* Raw data:
____
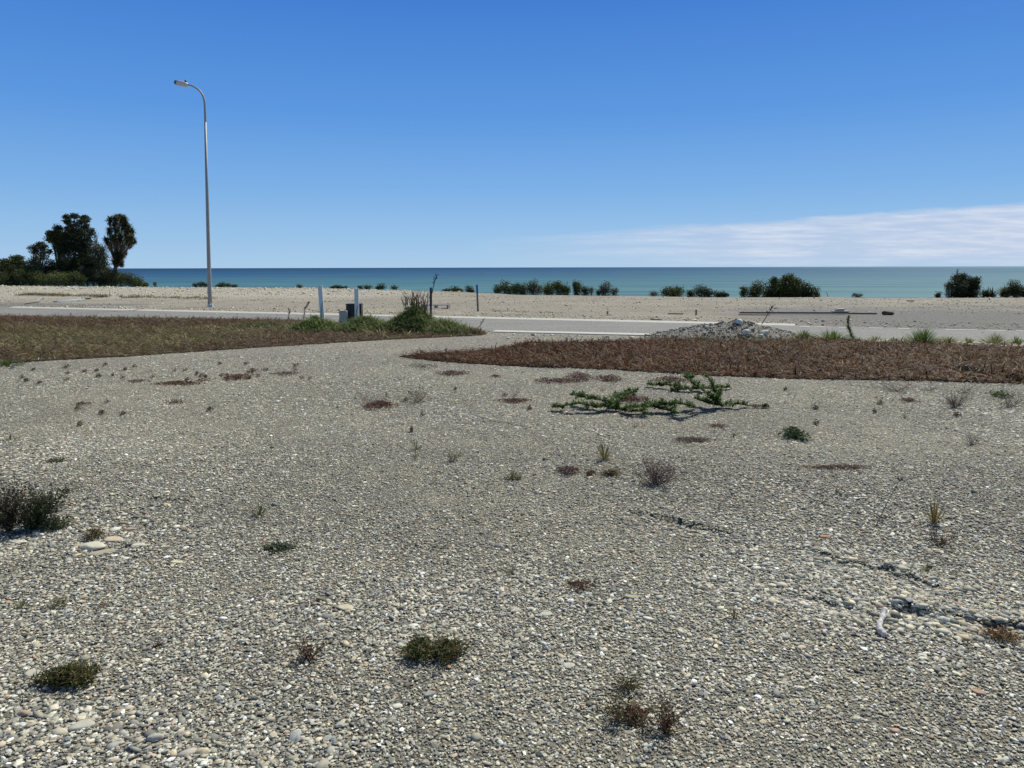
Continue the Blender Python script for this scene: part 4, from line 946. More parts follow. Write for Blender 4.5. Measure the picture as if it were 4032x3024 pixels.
hrock(3012, 1307, 27, 16, 'white oval stone on the right side of the gravel heap'); hrock(2996, 1321, 22, 12, 'flat white stone below the oval one on the gravel heap')
hrock(3128, 1312, 16, 14, 'white stone at the right foot of the gravel heap'); hrock(2490, 1330, 20, 10, 'white stone left of the gravel heap by the kerb'); hrock(2782, 1287, 18, 10, 'small pale stone on the left shoulder of the gravel heap', (.55, .53, .47))

# ---- green heap of cut grass and weeds round the posts
def greenheap(u0, u1, vb, vt, y, dep, label, cols, n, ln, peak=.5, name='grass_heap', wd=.014, cat='grass heap'):
    mb, z, cx, w, h = heap(u0, u1, vb, vt+8, y, dep, '', '', '', (.025, .035, .012), (.04, .045, .02), n=26, peak=peak)
    x = rng.uniform(cx-w, cx+w, n); yq = rng.uniform(y-dep, y+dep, n); zz = z(x, yq); k = zz > .005; x, yq, zz = x[k], yq[k], zz[k]; m_ = len(x)
    clump = vnoise(x, yq, 6, 4.)
    g = MB(); blades(g, np.stack([x, yq, zz-.02], -1), rng.uniform(0, 6.28, m_)+clump*2, rng.uniform(.1, 1.25, m_), ln*rng.uniform(.4, 1.2, m_), wd*rng.uniform(.5, 1.3, m_), rng.uniform(.4, 2.0, m_), pal(cols, m_)*(1+.35*clump)[:, None])
    t = thing(name, (cx, y, 0), label, cat); mb.build('core', M_stone, t, smooth=True); g.build('blades', M_blade, t); return t
HG = [(.13, .20, .04), (.075, .13, .028), (.20, .27, .065), (.04, .07, .018), (.27, .31, .11)]
greenheap(1140, 1345, 1290, 1228, 19.0, .7, 'green weed heap at the foot of the taller white post', HG, 3200, .22)
greenheap(1320, 1560, 1298, 1232, 18.9, .8, 'green grass heap in front of the black box', HG+[(.17, .18, .09)], 4200, .24)
greenheap(1500, 1735, 1305, 1200, 18.7, .8, 'tallest green heap of pulled weeds under the dead brown shrub', HG+[(.04, .045, .02)], 5600, .26, .6)
greenheap(1660, 1870, 1312, 1256, 18.3, .7, 'long pale green grass to the right of the dark stake', HG+[(.17, .20, .08), (.26, .25, .13)], 3600, .26, .35)
greenheap(1820, 1915, 1318, 1288, 18.0, .35, 'small brown green end of the heap next to the driveway', OLIVE+RUST, 800, .16)
greenheap(880, 1190, 1272, 1246, 20.3, .5, 'low green fringe left of the heaps along the road', OLIVE+GREEN, 2200, .16)
T(1420, 1600, 1322, 1296, 'dry straw clump at the front foot of the green heaps', STRAW+OLIVE, 130, .012, core=.9, bend=1.2, name='straw_clump', cat='dry grass')
for (u, v, lb) in [(1612, 1318, 'pale dry stalk lying slanted below the tallest heap'), (1650, 1315, 'second pale dry stalk below the tallest heap, to the right')]:
    stalk([(u-8, v, .03), (u+10, v-22, .12), (u+30, v-48, .26)], lb, (.45, .39, .27), .008)
# dead brown shrub
mb = MB(); b0 = atY(1640, 1232, 18.8)
for i in range(46):
    u1 = random.uniform(1588, 1692); tip = atY(u1+10, random.uniform(1140, 1200), 18.8+random.uniform(-.25, .25)); b = b0+Vector((random.gauss((u1-1640)*.0035, .05), random.gauss(0, .1), random.uniform(-.05, .03)))
    d = tip-b; pts = wiggle(b, d+Vector((-.12, 0, 0)), d.length, 6, .10); c = random.choice([(.10, .065, .045), (.075, .05, .038), (.14, .10, .07)])
    tube(mb, pts, [.010, .009, .008, .007, .006, .005, .003], c, 4)
    for k in range(5):
        q = pts[random.randrange(2, 6)]; tube(mb, wiggle(q, d.normalized()+Vector((random.gauss(0, .4), random.gauss(0, .3), .2)), random.uniform(.06, .16), 3, .12), [.006, .005, .004, .002], c, 3)
tag(mb.build('dead_shrub', M_twig, origin=(b0.x, b0.y, 0)), 'dead brown twiggy shrub standing on the tallest green heap', 'dead shrub')
# small plants silhouetted on the left road edge
for (u, vb, vt, lb) in [(153, 1250, 1232, 'rusty dead stalk tuft on the far edge of the left strip'), (610, 1252, 1240, 'thin green sprout on the far edge of the left strip'), (755, 1262, 1235, 'leaning green sprig on the far edge of the left strip'), (910, 1266, 1252, 'short green tuft on the left strip near the green fringe'), (370, 1250, 1236, 'dry hooked stalks on the far edge of the left strip')]:
    T(u-22, u+22, vb, vt, lb, RUST if 'rust' in lb else (STRAW if 'dry' in lb else GREEN), 24, .012, bend=.5)
T(-20, 60, 1440, 1412, 'dark green grass patch at the lower left corner of the left strip', GREEN, 160, .012, core=.9)
mw(3755, 3850, 1458, 1478, 'dark weed clump in the right brown strip near the right edge', [(.03, .03, .02), (.045, .05, .025)], 700, .12, .03)
mw(3930, 4060, 1488, 1505, 'second dark weed clump at the lower right of the brown strip', [(.035, .03, .02), (.05, .045, .025)], 600, .10, .03)

# ------------------------------------------------------------------ street lamp
base = at(827, 1209); yl = base.y
M_galv = simple('galvanised_steel', (.36, .35, .32), .6, .2, 6, .12)
M_pale = simple('pale_lamp_casing', (.62, .62, .60), .45, .1, 10, .05)
M_dark = simple('dark_plastic', (.015, .015, .018), .45, 0, 10, .1)
M_lens = simple('lamp_glass', (.10, .11, .12), .15, 0, 10, .1)
M_white = simple('white_paint', (.80, .80, .78), .5, 0, 10, .04)
L = thing('street_lamp', base, 'tall curved grey street lamp standing beyond the road on the left', 'street lamp')
topc = [atY(827, 1209, yl), atY(825.5, 1150, yl), atY(816, 780, yl), atY(808.5, 480, yl), atY(807, 430, yl), atY(805, 400, yl), atY(798, 375, yl), atY(786, 357, yl), atY(770, 345, yl), atY(755, 337.5, yl), atY(737, 332, yl)]
pts = topc; rads = [.085, .083, .062, .045, .042, .040, .038, .036, .034, .032, .030]
def smooth_path(P, Rr, k=5):
    o = []; r = []
    for i in range(len(P)-1):
        p0, p1, p2, p3 = P[max(i-1, 0)], P[i], P[i+1], P[min(i+2, len(P)-1)]
        for j in range(k):
            t = j/k; o.append(.5*((2*p1)+(p2-p0)*t+(2*p0-5*p1+4*p2-p3)*t*t+(3*p1-p0-3*p2+p3)*t**3)); r.append(Rr[i]*(1-t)+Rr[i+1]*t)
    o.append(P[-1]); r.append(Rr[-1]); return o, r
pole = MB(); tube(pole, pts[:4], rads[:4], (.4, .4, .4), 14); pole.build('pole', M_galv, L, smooth=True)
arm = MB(); q, r = smooth_path(pts[3:], rads[3:]); tube(arm, q, r, (.4, .4, .4), 12); arm.build('arm', M_galv, L, smooth=True)
sl = MB(); tube(sl, [atY(827, 1212, yl), atY(826.6, 1196, yl)], [.098, .096], (.4, .4, .4), 14); sl.build('base_collar', M_pale, L, smooth=True)
pl = MB(); c = atY(835, 1203, yl-.06); box(pl, c, (.03, .03, .07), 0, (.8, .8, .8), 0, .004); pl.build('number_plate', M_white, L)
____
Write down every line from the opening of the listing to the line with "hrock(3128, 1312, 16, 14, 'white", both included, and nothing else; the pictures are omitted.

Continue the Blender Python script for this scene: part 4, from line 946. More parts follow. Write for Blender 4.5. Measure the picture as if it were 4032x3024 pixels.
hrock(3012, 1307, 27, 16, 'white oval stone on the right side of the gravel heap'); hrock(2996, 1321, 22, 12, 'flat white stone below the oval one on the gravel heap')
hrock(3128, 1312, 16, 14, 'white stone at the right foot of the gravel heap'); hrock(2490, 1330, 20, 10, 'white stone left of the gravel heap by the kerb'); hrock(2782, 1287, 18, 10, 'small pale stone on the left shoulder of the gravel heap', (.55, .53, .47))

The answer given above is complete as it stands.